In fact, since one of them actually came off the pan intact, it at least gave me hope that cookie bending was plausible by some other method.
Next I thought I’d try the Simi Flex Form Molds I had just been reviewing for use with gummy. I thought maybe if I could use some foil to hold the ends in place, I could somehow curve the strip under the cookie and hold it up during baking like an underwire. But just like underwires, this proved to be a hassle-prone idea because the flex form just didn’t want to stay in place, especially once it got slick with the flour spray:
To be fair, the flex forms were not made with this in mind so this is not in any way a strike against them. I was just trying to see if I could repurpose them for something else.
I bailed on the idea of using an inverted cake pan entirely and decided instead to try a muffin pan. I rigged up one cookie with no spray and one cookie with spray. I knew the top end would sag into the other cup, but figured this was worth a proof-of-concept try anyway.
If this had worked, I’d have done it again with foil or something in the other cup to hold the top edge up. But as shown below, it didn’t work. The sprayed side was a particularly bad result:
The time had come to realize that hanging it to bake just wasn’t going to work. I needed to prop it up face-down, meaning the interior corner would puff out and not be well-suited for actual hanging against a cornered edge, but at least I could get a stable bent cookie out of it.
So I cut another couple of ovals and propped them up against a silicone mini pan I won as a door prize and haven’t used for much else other than making a big candy star for a holiday cake:
Sure enough, this worked:
It sat around waiting to be decorated for several days because I was so busy with other projects. But eventually I got around to rolling and cutting some white fondant in the melted shape of the Dali clock and applying that to the cookie with some water and corn syrup. I then made a very dilute mixture of water and blue food gel and painted it on to look as close to the original painting as possible. I let that dry for nearly 24 hours to be sure it was completely dry.

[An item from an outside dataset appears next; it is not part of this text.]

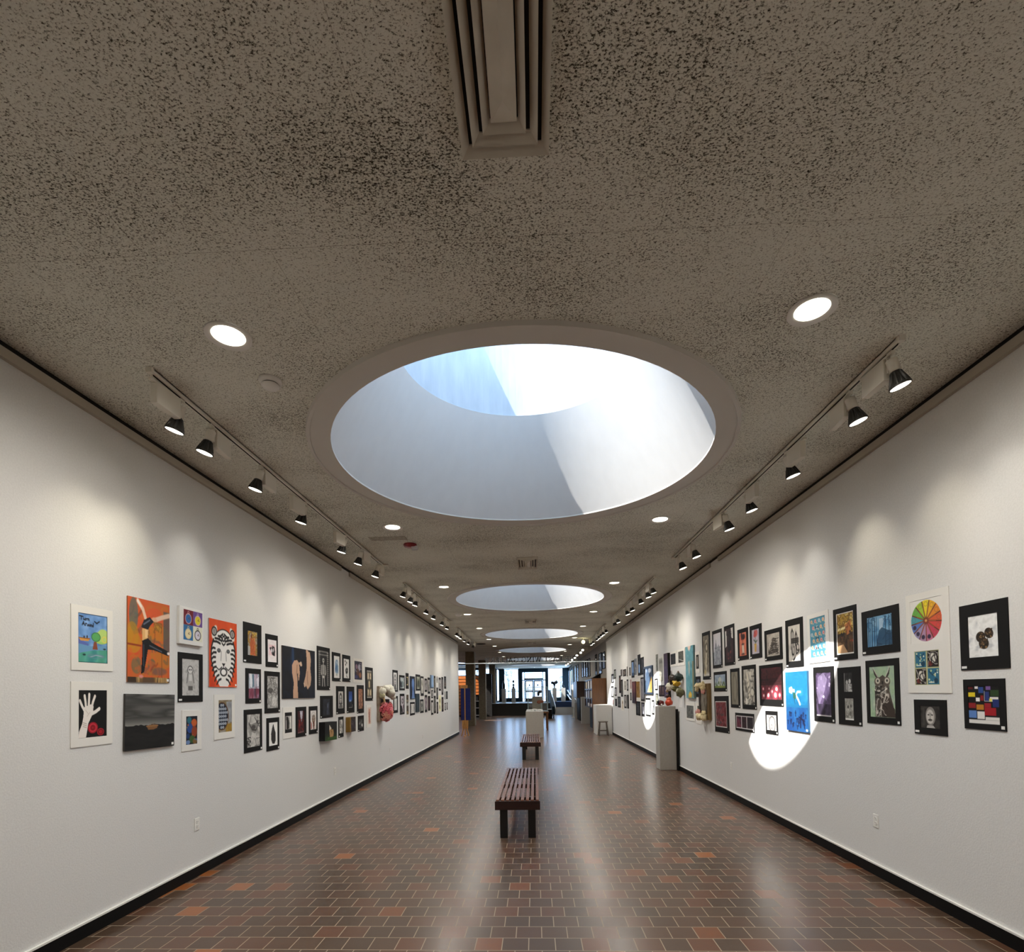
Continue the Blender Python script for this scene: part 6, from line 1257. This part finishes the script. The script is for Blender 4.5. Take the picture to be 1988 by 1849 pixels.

Next I made the markings for the clock and wrote on the numbers. I then rolled a long snake of yellow and wrapped it around, pushing it gently to overlap the face edge, fixing it in place with corn syrup and water. I sculpted the teeny tiny bee and teeny tiny hands, then added the top knob and voila, a Dali-inspired actually-bent melted-clock cookie:
There you have it. You can bend cookies, as long as the recipe allows for it and you have it fully supported. Some doughs turn almost to liquid during baking (which is why they spread so far) and thus may not work as well as more stable doughs. I happen to know that this chocolate dough doesn’t spread so much, which is why I keep pushing it beyond sensible limits. If you want to make a bent cookie, be sure to test your preferred recipes in advance. You will likely not have trouble finding an audience to help you eat your evidence!
“What? My name is Bender. I’m a bending unit. Of course I like to bend things.” *Bender bends the cookie*
…And I think that’s about the only family-friendly Bender joke you’re going to get.
This is a really awesome idea. I’m guessing that multi-cookie 3D art relies on strong icing to hold it all together? Because I can’t see myself, say, turning the mold inside-out and making a 3D cookie star box.
Yes, those really cool 3D displays are more akin to gingerbread houses in their basic construction methods.
A star cookie box would actually not be that hard via a gingerbread-iced method, but I don't know of any way to do that as a single piece with a cookie short of having some kind of bakeable mold that contains the pressure of the expanding cookie dough yet also releases easily.
Some friends and I have been joking that we should try that hideous looking Rollie Egg machine to see if we could use it to make cookies on a stick. However, I suspect it wouldn't cook them properly so the result would be more cookies on a sick. XD
When I make Parmesan crisps I sometimes cool them into shape. I hadn't thought of baking them in shape. Thanks now I'll probably have less burned fingers.